For Katzir, who lives in Tenafly with her husband and two sons, it is heartening to know that the Kaplen JCC is a local organization that prioritizes the specific needs of her Israeli-American family. She says that the JCC has become much more than a destination for sports or music activities; it’s now also a place where members of her family can speak and hear Hebrew, and participate in programs geared toward their cultural interests.

“Having an Israeli element at the JCC invites Israelis to engage with Jewish life in America, and Americans to engage with programming they wouldn’t have known about,” she says. “It creates an invitation for both sides.”

Katzir explains that as a result of the IAC-JCC partnership, Temple Beth Or’s Rabbi Noah Fabricant got to make a presentation at the Tikkun Leil Shavuot program (that holiday’s customary night of learning) at the Kaplen JCC last year, when he wouldn’t have otherwise engaged with Israeli-Americans — because they don’t have a significant presence at his Reform congregation.

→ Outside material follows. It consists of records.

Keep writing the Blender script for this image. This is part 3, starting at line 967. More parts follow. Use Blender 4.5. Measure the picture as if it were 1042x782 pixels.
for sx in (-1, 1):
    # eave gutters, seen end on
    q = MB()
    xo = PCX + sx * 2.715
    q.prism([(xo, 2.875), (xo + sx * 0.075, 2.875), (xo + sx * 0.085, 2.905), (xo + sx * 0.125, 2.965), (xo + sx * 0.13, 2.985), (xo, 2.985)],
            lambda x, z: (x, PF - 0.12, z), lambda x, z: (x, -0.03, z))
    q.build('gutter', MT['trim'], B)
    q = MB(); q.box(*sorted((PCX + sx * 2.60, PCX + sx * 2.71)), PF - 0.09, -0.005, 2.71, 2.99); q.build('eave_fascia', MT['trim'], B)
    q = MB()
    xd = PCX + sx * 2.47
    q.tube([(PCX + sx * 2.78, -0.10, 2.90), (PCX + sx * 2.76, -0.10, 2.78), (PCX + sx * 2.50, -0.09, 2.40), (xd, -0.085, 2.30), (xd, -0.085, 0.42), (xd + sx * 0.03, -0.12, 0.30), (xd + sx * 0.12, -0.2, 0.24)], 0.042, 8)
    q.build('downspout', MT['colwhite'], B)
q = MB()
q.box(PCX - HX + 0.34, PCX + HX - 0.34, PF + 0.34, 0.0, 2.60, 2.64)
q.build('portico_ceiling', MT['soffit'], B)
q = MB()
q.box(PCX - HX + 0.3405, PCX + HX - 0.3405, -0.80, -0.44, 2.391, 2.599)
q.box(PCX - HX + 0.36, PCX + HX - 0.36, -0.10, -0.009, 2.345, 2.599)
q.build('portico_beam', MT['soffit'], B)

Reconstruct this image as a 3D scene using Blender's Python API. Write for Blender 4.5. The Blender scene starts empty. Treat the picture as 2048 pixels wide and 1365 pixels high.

At the same time, the collaborative JCC-IAC program introduced the Shavuot night of learning to Israeli-Americans who, if they come from secular backgrounds, don’t necessarily know about that tradition.

Since its inception two years ago, the IAC-JCC partnership’s broader achievements have included:

  • Graduates of the IAC’s Gvanim program — which trains value-based, organizational, and community-based leadership among Israeli society in the United States — have joined the Kaplen JCC’s board; one example is Dan Oelsner.
  • Members of the IAC’s New Jersey Regional Council, like Eyal Yechezkel, have also become JCC board members.
  • Organized programming has grown within New Jersey’s Israeli-born community, which has also increased its participation in broader Jewish communal programming; for example, the “Celebrate Israel” festival has become the JCC’s official Yom Ha’atzmaut celebration.
  • Israelis are beginning to become donors in the local Jewish community, after they were previously unengaged in philanthropy. They’ve become involved in JCC fundraisers, such as the Rubin Run and Lavish Lunches.

In unprecedented ways, Israeli-Americans are moving from isolation to integration in America’s Jewish community. New Jersey is one of the best examples of this trend, thanks to the IAC-JCC venture, which underscores just how much Israeli-Americans can enrich American Jewish life and vice versa.

The JCC’s Shenker will keep the momentum going working with the IAC’s new regional director in New Jersey, Noa Raab, and dedicated staff members such as Tammy Levi, Arielle Elad, and Iris Heyman.